"Blood Feast : la messe des viscères".
Premier film gore de l'histoire du cinéma, inspiré du théâtre du Grand-Guignol parisien (actif de 1896 à 1963 - année même de réalisation du film qui nous intéresse), Blood Feast joue sans complexe la carte du cinéma d'exploitation à budget miséreux. À l'image de son casting amateur, où figure Connie Mason, vedette du Playboy de l'époque. Et force est de constater que, six décennies plus tard, les effets sanglants artisanaux qui gangrènent le récit conservent leur pouvoir de répulsion : véritable catalogue de démembrements, d’éviscérations, de langues arrachées, d’organes saisis à pleine main, le tout baigné dans un rouge vif, rutilant, éclaboussant. Ces trucages charnels font illusion à travers une certaine intensité émotionnelle aussi fascinante que répugnante.
Du Joe D’Amato avant l’heure, en somme, tant ces séquences dégueulasses s’étalent avec une complaisance viscérale - pour notre bonheur de cinéphile gorasse. La splendide photo en eastmancolor sature à merveille ce rouge cerise éclatant, à travers des décors parfois exotiques, parfois baroques, mais jamais négligeables. Quant à l’intrigue, génialement incongrue, elle convoque la figure d’Ishtar : une ancienne déesse que tente de ressusciter un traiteur égyptien en perpétrant, pour elle, les crimes les plus sordides - rituel d’organes étripés, de membres dérobés, de cannibalisme sacré. Joli programme festoyant.
On s’amuse aussi du théâtre involontaire des comédiens, s’exprimant avec un sérieux outré dans des décors exigus filmés en plans fixes, tandis que la réalisation demeure aussi malhabile qu’approximative. Et pourtant, malgré tous ces défauts bonnards, cette péloche d’1h07 dégage un charme rétro inattendu, une audace visuelle inédite, jamais vue auparavant à l’écran.

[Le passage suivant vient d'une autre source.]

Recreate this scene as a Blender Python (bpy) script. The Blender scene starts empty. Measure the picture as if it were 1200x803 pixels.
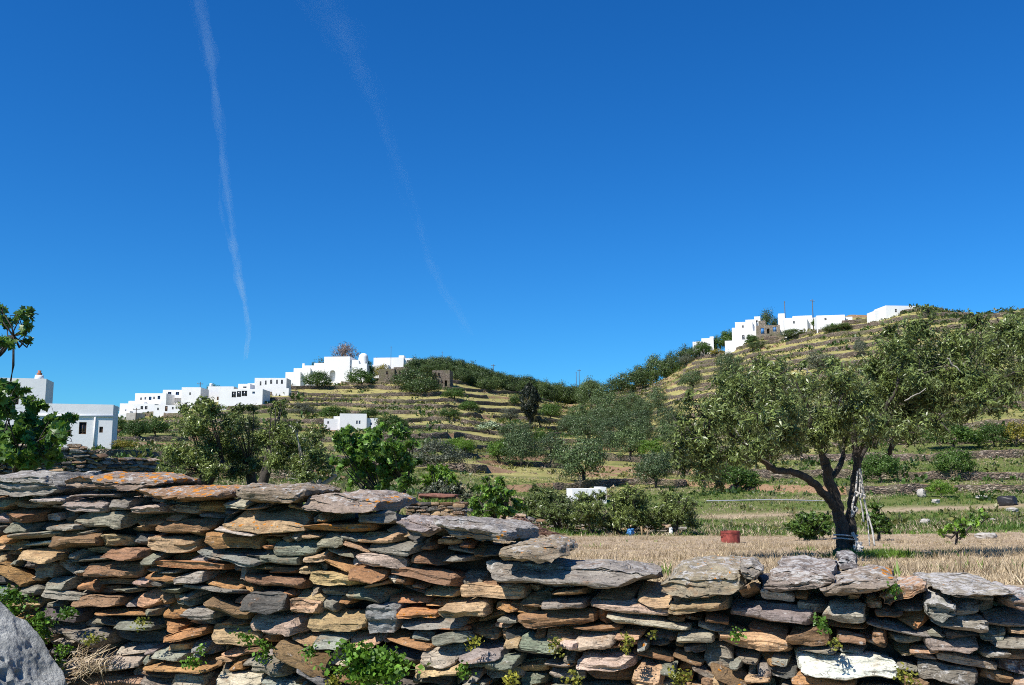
import bpy, math, random
import numpy as np
from math import radians, sin, cos, tan, pi, atan, sqrt
from mathutils import Matrix, Vector

rng = np.random.default_rng(11)
random.seed(5)
SC = bpy.context.scene
COL = SC.collection

# ------------------------------------------------------------------ camera geometry
F = 1100.0                       # focal length in picture units (picture 1200 x 803)
EYE = np.array([0.0, 0.0, 1.65])
PITCH = atan((555 - 401.5) / F)
SP, CP = sin(PITCH), cos(PITCH)

def ray(u, v):
    a = (u - 600.0) / F
    b = (401.5 - v) / F
    return np.array([a, CP - b * SP, SP + b * CP])

def P(u, v, Y):
    """point of the place seen at (u, v) at forward distance Y"""
    d = ray(u, v)
    return EYE + d * (Y / d[1])

# ------------------------------------------------------------------ noise
def _hash(i, j, k, seed):
    i = np.asarray(i, np.int64); j = np.asarray(j, np.int64); k = np.asarray(k, np.int64)
    n = (i * 374761393 + j * 668265263 + k * 2147483647 % 1274126177 + (seed * 974634721 & 0x7FFFFFFF)) & 0xFFFFFFFF
    n = ((n ^ (n >> 13)) * 1274126177) & 0xFFFFFFFF
    n = ((n ^ (n >> 16)) * 2246822519) & 0xFFFFFFFF
    n = n ^ (n >> 15)
    return (n & 0xFFFFFF) / float(0xFFFFFF)

def vnoise(x, y, z=0.0, seed=0):
    """value noise in -1..1, vectorised"""
    x, y, z = np.broadcast_arrays(np.asarray(x, float), np.asarray(y, float), np.asarray(z, float))
    xi, yi, zi = np.floor(x), np.floor(y), np.floor(z)
    fx, fy, fz = x - xi, y - yi, z - zi
    fx, fy, fz = (f * f * (3 - 2 * f) for f in (fx, fy, fz))
    xi, yi, zi = xi.astype(np.int64), yi.astype(np.int64), zi.astype(np.int64)
    r = 0
    for dx in (0, 1):
        wx = fx if dx else 1 - fx
        for dy in (0, 1):
            wy = fy if dy else 1 - fy
            for dz in (0, 1):
                wz = fz if dz else 1 - fz
                r = r + wx * wy * wz * _hash(xi + dx, yi + dy, zi + dz, seed)
    return r * 2 - 1

def fbm(x, y, z=0.0, seed=0, octs=3):
    r, a, f = 0, 1.0, 1.0
    for o in range(octs):
        r = r + a * vnoise(np.asarray(x) * f, np.asarray(y) * f, np.asarray(z) * f, seed + o * 17)
        a *= 0.5; f *= 2.03
    return r

def sstep(a, b, x):
    t = np.clip((np.asarray(x, float) - a) / (b - a), 0, 1)
    return t * t * (3 - 2 * t)

# ------------------------------------------------------------------ mesh building
class MB:
    """collects vertices, faces and per-vertex attributes and links them as ONE mesh object"""
    def __init__(self):
        self.v = []; self.f = []; self.a = {}; self.n = 0
    def add(self, verts, faces, **attrs):
        verts = np.asarray(verts, float).reshape(-1, 3)
        if isinstance(faces, np.ndarray):
            faces = [faces]
        elif len(faces) and not isinstance(faces[0], np.ndarray):
            by = {}
            for q in faces: by.setdefault(len(q), []).append(q)
            faces = [np.array(x) for x in by.values()]
        for q in faces:
            if len(q): self.f.append(np.asarray(q, np.int64) + self.n)
        m = len(verts)
        for k, val in attrs.items():
            val = np.asarray(val, float)
            if val.ndim == 0: val = np.full(m, float(val))
            elif val.ndim == 1 and len(val) == 3 and k == 'col': val = np.tile(val, (m, 1))
            self.a.setdefault(k, []).append(val)
        self.v.append(verts); self.n += m
        return self
    def box(self, x0, x1, y0, y1, z0, z1, M=None, **attrs):
        v = np.array([[x, y, z] for z in (z0, z1) for y in (y0, y1) for x in (x0, x1)], float)
        f = [(0, 2, 3, 1), (4, 5, 7, 6), (0, 1, 5, 4), (2, 6, 7, 3), (0, 4, 6, 2), (1, 3, 7, 5)]
        if M is not None: v = v @ np.array(M)[:3, :3].T + np.array(M)[:3, 3]
        return self.add(v, f, **attrs)
    def tube(self, pts, radii, ns=7, wob=0.0, **attrs):
        pts = np.asarray(pts, float); n = len(pts)
        radii = np.broadcast_to(np.asarray(radii, float), (n,))
        tg = np.gradient(pts, axis=0); tg /= np.linalg.norm(tg, axis=1)[:, None] + 1e-9
        ref = np.array([0.31, 0.77, 0.55])
        a = np.cross(tg, ref); a /= np.linalg.norm(a, axis=1)[:, None] + 1e-9
        b = np.cross(tg, a)
        th = np.arange(ns) / ns * 2 * pi
        ring = a[:, None, :] * np.cos(th)[None, :, None] + b[:, None, :] * np.sin(th)[None, :, None]
        R = radii[:, None, None]
        if wob:
            R = R * (1 + wob * fbm(np.arange(n)[:, None] * .6, th[None, :] * 1.3, pts[0, 0] * 7, 3)[:, :, None])
        v = (pts[:, None, :] + ring * R).reshape(-1, 3)
        f = []
        for i in range(n - 1):
            for j in range(ns):
                k = (j + 1) % ns
                f.append((i * ns + j, i * ns + k, (i + 1) * ns + k, (i + 1) * ns + j))
        v = np.vstack([v, pts[:1], pts[-1:]])
        c0, c1 = n * ns, n * ns + 1
        tri = [(c0, (j + 1) % ns, j) for j in range(ns)] + [(c1, (n - 1) * ns + j, (n - 1) * ns + (j + 1) % ns) for j in range(ns)]
        return self.add(v, [np.array(f), np.array(tri)], **attrs)
    def mesh(self, name, mat, smooth=False, sharp=None):
        me = bpy.data.meshes.new(name)
        V = np.vstack(self.v)
        tot = np.concatenate([np.full(len(q), q.shape[1]) for q in self.f])
        idx = np.concatenate([q.ravel() for q in self.f])
        start = np.concatenate([[0], np.cumsum(tot)[:-1]])
        me.vertices.add(len(V)); me.vertices.foreach_set('co', V.astype(np.float32).ravel())
        me.loops.add(len(idx)); me.loops.foreach_set('vertex_index', idx.astype(np.int32))
        me.polygons.add(len(tot)); me.polygons.foreach_set('loop_start', start.astype(np.int32))
        me.update(calc_edges=True)
        me.validate()
        for k, parts in self.a.items():
            arr = np.concatenate(parts)
            if len(arr) != len(V): continue
            if arr.ndim == 2:
                at = me.attributes.new(k, 'FLOAT_COLOR', 'POINT')
                at.data.foreach_set('color', np.hstack([arr, np.ones((len(arr), 1))]).astype(np.float32).ravel())
            else:
                at = me.attributes.new(k, 'FLOAT', 'POINT')
                at.data.foreach_set('value', arr.astype(np.float32))
        if smooth:
            me.polygons.foreach_set('use_smooth', np.ones(len(tot), bool))
            if sharp: me.set_sharp_from_angle(angle=sharp)
        me.materials.append(mat)
        return me
    def build(self, name, mat, parent=None, smooth=False, sharp=None):
        o = bpy.data.objects.new(name, self.mesh(name, mat, smooth, sharp))
        COL.objects.link(o)
        if parent is not None: o.parent = parent
        return o

def tag(o, label=None, cat=None, group=None, kind=None):
    if label: o['label'] = label
    if cat: o['category'] = cat
    if group: o['group'] = group
    if kind: o['kind'] = kind
    elif cat: o['kind'] = 'thing'
    return o

def empty(name, loc=(0, 0, 0), rz=0.0):
    o = bpy.data.objects.new(name, None)
    COL.objects.link(o); o.location = loc; o.rotation_euler = (0, 0, rz)
    o.empty_display_size = 0.2
    return o

def copy_tree(o, parent=None):
    c = o.copy(); COL.objects.link(c)
    if parent is not None: c.parent = parent
    for ch in list(o.children): copy_tree(ch, c)
    return c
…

Qui plus est - et j’insiste là-dessus car une fois n'est pas coutume - la version française s’avère encore plus ludique, grâce à son score musical récupéré de L’Au-delà de Fulci, signé Fabio Frizzi. À titre d’exemple factuel : la séquence d’arrachage de langue se gorge d’un climat véritablement malsain, alourdi par une sonorité viciée, littéralement brutale, opaque, agressive.
Authentique film culte, aussi surprenant que détonant dans son concentré d’horreur putassière et d’humour noir goguenard, Blood Feast reste une étrange curiosité, dont l’ambiance horrifique, bien plus bis qu’il n’y paraît, gagne une intemporalité éclatante en version française. Même s'il s'agit effectivement d'une contrefaçon, payante selon moi.